An effective business case for RPA must consider the TCA or “Total Cost of Automation.”  Main items to include are:

  • Monitoring and improving: While robots don’t require “supervision” in the traditional sense of the term, they do require oversight to make sure they are operating properly. Equally important, monitoring is necessary to measure performance and analyze data to drive further improvement.
  • Support: Automation software is similar to middleware in the sense that someone needs to support and maintain the programs on an ongoing basis. By way of analogy, a SAP implementation has, in addition to its development team, a separate support team. RPA software is no different.
  • Fragmentation: Because RPA is quick and easy to implement, we often see individual business units independently rushing out to automate process after process. This results in pockets of automation – each with its own automation experts – appearing throughout the enterprise. If resources and expertise aren’t shared, total costs will naturally be higher.
  • Upgrades: The cost of upgrading the RPA software must be considered – specifically, of the planning, regression testing and possibly re-implementing required to take advantage of new features or changes in features.
  • Testing: While agility is a key benefit of RPA, “agility” does not mean that the standards and process discipline of IT can be bypassed. RPA requires a rigorous testing regime.
  • Governance: Many businesses fail to consider the time and potential costs associated with changes to operations or activities associated with the infrastructure.  For example, the SLAs for a server reboot are rarely aligned with the agility of business in the RPA world. This could mean unanticipated delays and extra costs, especially at critical times of the day.
  • Architecture: While businesses with embedded IT organizations involved in system design generally have this point covered, we often see clients who have all their VMs in a single physical machine, with little consideration given to business continuity planning or even general performance.  This creates the potential for having a majority of critical processes automated and running on a single physical machine.

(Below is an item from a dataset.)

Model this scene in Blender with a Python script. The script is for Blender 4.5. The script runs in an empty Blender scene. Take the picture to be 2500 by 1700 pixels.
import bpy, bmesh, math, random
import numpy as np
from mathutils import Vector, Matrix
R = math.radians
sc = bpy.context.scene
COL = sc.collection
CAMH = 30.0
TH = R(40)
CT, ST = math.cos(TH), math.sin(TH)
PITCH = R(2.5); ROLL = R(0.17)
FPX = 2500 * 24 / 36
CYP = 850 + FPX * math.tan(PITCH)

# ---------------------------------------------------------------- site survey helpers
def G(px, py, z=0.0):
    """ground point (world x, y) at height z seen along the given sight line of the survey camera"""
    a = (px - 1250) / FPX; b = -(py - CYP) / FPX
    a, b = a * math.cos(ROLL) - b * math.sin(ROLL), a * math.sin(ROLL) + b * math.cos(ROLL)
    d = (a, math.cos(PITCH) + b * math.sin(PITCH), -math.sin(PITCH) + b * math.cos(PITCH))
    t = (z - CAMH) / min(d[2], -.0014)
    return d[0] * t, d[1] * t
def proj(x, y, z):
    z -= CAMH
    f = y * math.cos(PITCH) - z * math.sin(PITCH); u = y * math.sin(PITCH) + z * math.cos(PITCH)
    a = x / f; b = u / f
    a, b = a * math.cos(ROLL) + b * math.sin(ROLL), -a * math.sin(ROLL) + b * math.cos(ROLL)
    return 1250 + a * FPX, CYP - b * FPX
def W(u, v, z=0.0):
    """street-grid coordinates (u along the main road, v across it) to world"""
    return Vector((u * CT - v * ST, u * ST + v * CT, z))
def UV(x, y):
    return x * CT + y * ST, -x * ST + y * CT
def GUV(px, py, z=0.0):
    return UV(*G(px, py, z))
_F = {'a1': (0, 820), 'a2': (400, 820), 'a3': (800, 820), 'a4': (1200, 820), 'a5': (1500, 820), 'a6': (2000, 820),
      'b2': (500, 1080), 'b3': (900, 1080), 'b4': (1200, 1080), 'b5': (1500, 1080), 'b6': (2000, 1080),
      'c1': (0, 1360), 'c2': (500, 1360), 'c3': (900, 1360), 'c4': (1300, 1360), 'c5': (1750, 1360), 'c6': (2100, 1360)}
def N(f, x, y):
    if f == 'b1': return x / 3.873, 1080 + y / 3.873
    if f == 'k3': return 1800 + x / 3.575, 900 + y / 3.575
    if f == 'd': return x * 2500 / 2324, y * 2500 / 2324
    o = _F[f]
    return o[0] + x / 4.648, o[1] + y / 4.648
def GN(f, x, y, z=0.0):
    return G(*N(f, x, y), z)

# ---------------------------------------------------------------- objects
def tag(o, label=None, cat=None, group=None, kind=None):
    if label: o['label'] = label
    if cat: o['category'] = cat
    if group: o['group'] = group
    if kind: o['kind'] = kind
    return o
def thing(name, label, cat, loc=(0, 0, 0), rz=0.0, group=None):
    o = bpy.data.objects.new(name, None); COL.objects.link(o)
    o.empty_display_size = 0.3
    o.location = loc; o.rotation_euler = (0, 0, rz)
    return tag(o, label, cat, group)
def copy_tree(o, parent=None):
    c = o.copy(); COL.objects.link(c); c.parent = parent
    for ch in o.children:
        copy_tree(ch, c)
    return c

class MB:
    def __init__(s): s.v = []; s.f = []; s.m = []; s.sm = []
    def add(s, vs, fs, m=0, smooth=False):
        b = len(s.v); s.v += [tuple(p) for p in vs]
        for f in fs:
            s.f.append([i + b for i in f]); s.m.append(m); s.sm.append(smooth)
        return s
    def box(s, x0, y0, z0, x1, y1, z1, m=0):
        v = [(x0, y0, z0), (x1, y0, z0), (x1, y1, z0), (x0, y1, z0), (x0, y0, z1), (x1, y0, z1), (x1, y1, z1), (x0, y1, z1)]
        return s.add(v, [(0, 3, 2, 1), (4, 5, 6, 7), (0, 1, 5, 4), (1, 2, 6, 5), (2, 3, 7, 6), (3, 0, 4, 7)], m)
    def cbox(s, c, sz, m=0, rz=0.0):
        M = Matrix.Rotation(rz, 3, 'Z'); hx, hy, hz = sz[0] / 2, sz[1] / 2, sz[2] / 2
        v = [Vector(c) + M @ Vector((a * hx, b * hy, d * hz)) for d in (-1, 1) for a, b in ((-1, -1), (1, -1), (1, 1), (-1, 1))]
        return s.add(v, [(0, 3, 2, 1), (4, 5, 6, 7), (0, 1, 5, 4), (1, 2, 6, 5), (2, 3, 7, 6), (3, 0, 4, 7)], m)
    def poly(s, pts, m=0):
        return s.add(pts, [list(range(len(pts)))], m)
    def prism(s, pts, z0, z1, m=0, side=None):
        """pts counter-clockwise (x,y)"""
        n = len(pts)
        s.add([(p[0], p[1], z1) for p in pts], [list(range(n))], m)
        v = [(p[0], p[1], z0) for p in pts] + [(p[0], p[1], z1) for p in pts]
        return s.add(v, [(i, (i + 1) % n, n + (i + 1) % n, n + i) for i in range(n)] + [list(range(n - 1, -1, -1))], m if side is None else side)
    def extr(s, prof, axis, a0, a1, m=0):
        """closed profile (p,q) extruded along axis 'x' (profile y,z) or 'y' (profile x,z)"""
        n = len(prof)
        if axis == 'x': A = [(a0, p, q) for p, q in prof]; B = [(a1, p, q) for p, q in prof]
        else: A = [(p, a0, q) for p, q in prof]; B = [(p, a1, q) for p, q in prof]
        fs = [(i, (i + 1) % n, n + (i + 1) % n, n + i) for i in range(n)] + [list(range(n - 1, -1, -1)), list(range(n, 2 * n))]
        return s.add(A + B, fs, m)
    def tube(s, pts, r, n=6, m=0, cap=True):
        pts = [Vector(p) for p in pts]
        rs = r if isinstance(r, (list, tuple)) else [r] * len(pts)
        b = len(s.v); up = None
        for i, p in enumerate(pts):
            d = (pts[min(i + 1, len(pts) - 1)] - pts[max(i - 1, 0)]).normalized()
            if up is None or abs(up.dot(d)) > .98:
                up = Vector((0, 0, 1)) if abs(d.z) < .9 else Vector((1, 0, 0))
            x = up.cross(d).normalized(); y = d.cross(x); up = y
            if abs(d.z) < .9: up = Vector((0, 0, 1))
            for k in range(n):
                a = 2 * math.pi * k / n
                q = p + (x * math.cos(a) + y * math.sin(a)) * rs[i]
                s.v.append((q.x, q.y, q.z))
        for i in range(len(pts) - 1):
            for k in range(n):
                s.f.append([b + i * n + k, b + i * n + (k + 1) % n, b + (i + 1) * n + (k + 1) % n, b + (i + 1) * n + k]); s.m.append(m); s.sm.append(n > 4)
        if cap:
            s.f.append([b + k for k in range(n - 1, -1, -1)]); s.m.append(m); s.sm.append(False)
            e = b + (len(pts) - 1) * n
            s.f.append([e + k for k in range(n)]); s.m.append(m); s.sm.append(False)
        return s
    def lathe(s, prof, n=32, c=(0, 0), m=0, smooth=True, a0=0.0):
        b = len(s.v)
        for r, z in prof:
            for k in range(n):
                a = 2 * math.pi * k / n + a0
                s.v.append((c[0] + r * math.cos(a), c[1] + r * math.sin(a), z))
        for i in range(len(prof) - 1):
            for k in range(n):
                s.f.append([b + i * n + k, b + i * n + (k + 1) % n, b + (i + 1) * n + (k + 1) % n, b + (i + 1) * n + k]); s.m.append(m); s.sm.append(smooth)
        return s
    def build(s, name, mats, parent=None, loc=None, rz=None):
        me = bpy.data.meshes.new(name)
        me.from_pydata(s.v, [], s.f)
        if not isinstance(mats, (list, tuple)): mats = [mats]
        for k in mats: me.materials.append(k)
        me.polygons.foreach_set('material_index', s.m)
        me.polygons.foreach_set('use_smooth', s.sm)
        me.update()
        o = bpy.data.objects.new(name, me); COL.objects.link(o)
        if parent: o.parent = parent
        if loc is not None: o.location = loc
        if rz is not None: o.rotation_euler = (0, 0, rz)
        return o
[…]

Under the circumstances, an outage can have a significant business impact.

RPA clearly offers significant costs savings, improved quality and knowledge management and much more.  However, the wide range of indirect and operational costs associated with RPA must be considered to set realistic and achievable expectations within business units and among the executive team.  Building the right business case and support model – from the outset – is imperative.